Economically stranded gas

A reserve of gas can be economically stranded for one of two reasons:

  • The reserve may be too remote from a market for natural gas, making construction of pipelines prohibitively expensive.
  • The reserve may be in a region where demand for gas is saturated, and the cost of exporting gas beyond this region is excessive. Such reserve is the most likely to be tapped in the future when existing sources begin to deplete.

Physically stranded gas

A gas field that is too deep to drill for, or is beneath an obstruction, may be considered physically stranded. Continuous development of drilling technology provides access to many difficult-to-access fields.

Examples of stranded gas

Alaska has a large reserve of natural gas stranded in its Prudhoe Bay oil field. The largest gas plant in the United States exists there exclusively to reinject the associated gas into the oil fields. Marketing of the gas awaits the completion of the Alaska gas pipeline to carry it to the lower 48 states. Building of the pipeline has been delayed by the availability of low-cost natural gas in Canada and development of non-conventional gas fields in the lower 48 states, as well as political considerations.

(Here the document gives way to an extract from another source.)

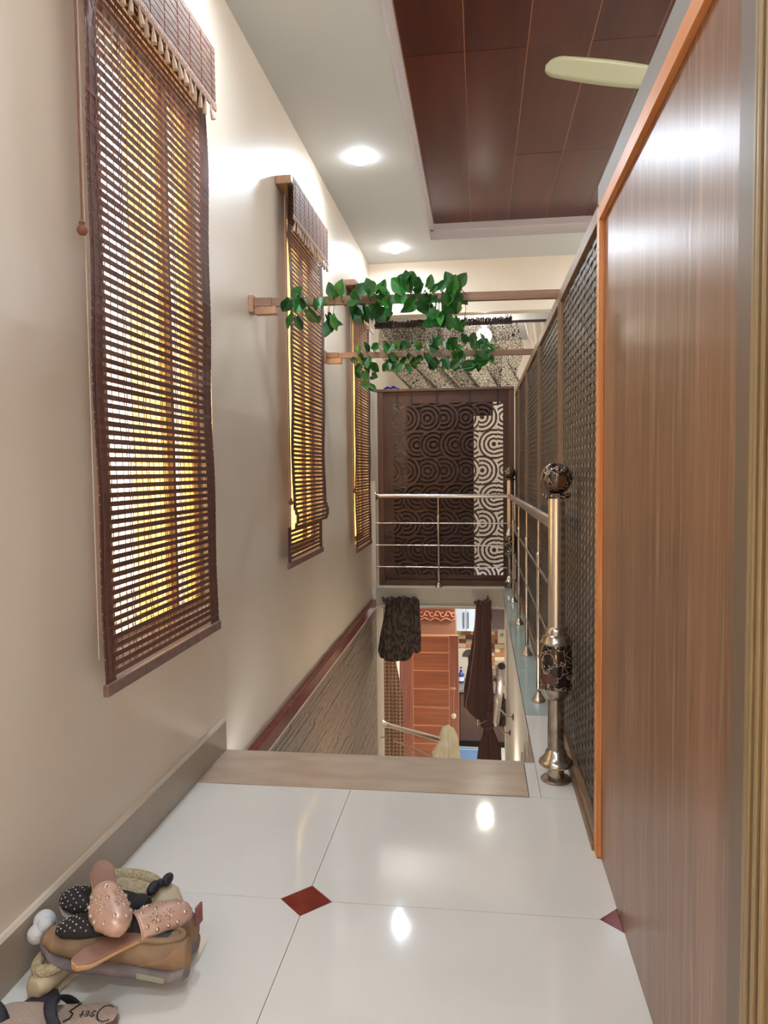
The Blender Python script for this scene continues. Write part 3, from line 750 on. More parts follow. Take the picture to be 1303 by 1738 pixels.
part('door', MB().box(-.52, -.26, 8.085, 8.1, .05, 1.93), mat('cupboard', (92, 66, 50), .5), t, bevel=.002)

# ------------------------------------------------------------ ceiling fan
hub = (.93, 3.43, 2.75)
t = thing('ceiling_fan', 'ceiling fan with long cream blades beyond the partition', 'fan', (hub[0], hub[1], 3.12))
M_fan = mat('fan_cream', (178, 176, 144), .2)
part('rod', MB().tube([(hub[0], hub[1], 2.82), (hub[0], hub[1], 3.12)], .012, 10), M_fan, t)
part('motor', MB().lathe((hub[0], hub[1], hub[2]-.05), [(.03, -.01), (.09, 0), (.115, .03), (.115, .07), (.07, .1), (.02, .11)], 28), M_fan, t)
def blade_fn(ang):
    ca, sa = math.cos(ang), math.sin(ang)
    def fn(a, b):
        rr = .1+.60*b; wv = (.048+.014*math.sin(math.pi*b))*(1 if b < .9 else math.sqrt(max(0, 1-((b-.9)/.1)**2))+.001)
        s = (2*a-1)*wv; z = s*.30
        return (hub[0]+rr*ca-s*sa, hub[1]+rr*sa+s*ca, hub[2]+z)
    return fn
base_ang = math.atan2(3.18-3.43, .255-.93)
for k in range(3):
    part('blade', MB().grid(4, 60, blade_fn(base_ang+k*2*math.pi/3)), M_fan, t, thick=.003)

# ------------------------------------------------------------ stairwell curtains
M_cur = mat('dark_curtain', (46, 28, 22), .75, rgb2=(84, 66, 54), scale=44, stretch=(1, 1, .5), lo=.49, hi=.53, detail=.5, sheen=.1)
M_cur2 = mat('brown_curtain', (72, 36, 28), .7, sheen=.25)
struct('trim_6', MB().box(-.975, .24, 6.84, 6.851, -.176, -.001), mat('slab_face', (178, 168, 150), .5), 'painted edge of the far landing slab under the railing', 'trim')
t = thing('curtain_rod', 'thin pale rod across the top of the opening under the far landing', 'rod', (-.35, 6.79, -.16))
part('rod', MB().tube([(-.93, 6.79, -.168), (.17, 6.79, -.168)], .009, 10), mat('pale_rod', (196, 190, 170), .4), t)
part('bracket', MB().box(.06, .075, 6.79, 6.84, -.19, -.06), M_steel2, t)
part('bracket', MB().box(-.9, -.885, 6.79, 6.84, -.19, -.10), M_steel2, t)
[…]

Canada has a large amount of stranded gas in its Arctic Islands, Beaufort Sea, and Mackenzie Delta. Marketing of this gas would require completion of the Mackenzie Valley Pipeline to bring it south along the Mackenzie River. Some companies would like to combine it with Alaska gas by building a pipeline offshore in the Arctic Ocean from Alaska to the Mackenzie Delta. The government of Alaska is resisting such option because it would prefer to bring the gas first to southern Alaska, and then transport it across the Yukon along the Alaska Highway. In either case, the pipeline would feed into the continental distribution system in northern Alberta.

Russia, which has the world's largest natural gas reserves, has much of gas stranded in Siberia. In some cases, the easiest way to bring it to market would be by pipelines across the Bering Strait, and then feeding it into the proposed Alaska gas pipeline. Other options include moving it south to China, or west to Europe. Another alternative would be to build liquefied natural gas (LNG) terminals at Siberian ports, where it could be shipped to any port in the world with an LNG regasification terminal.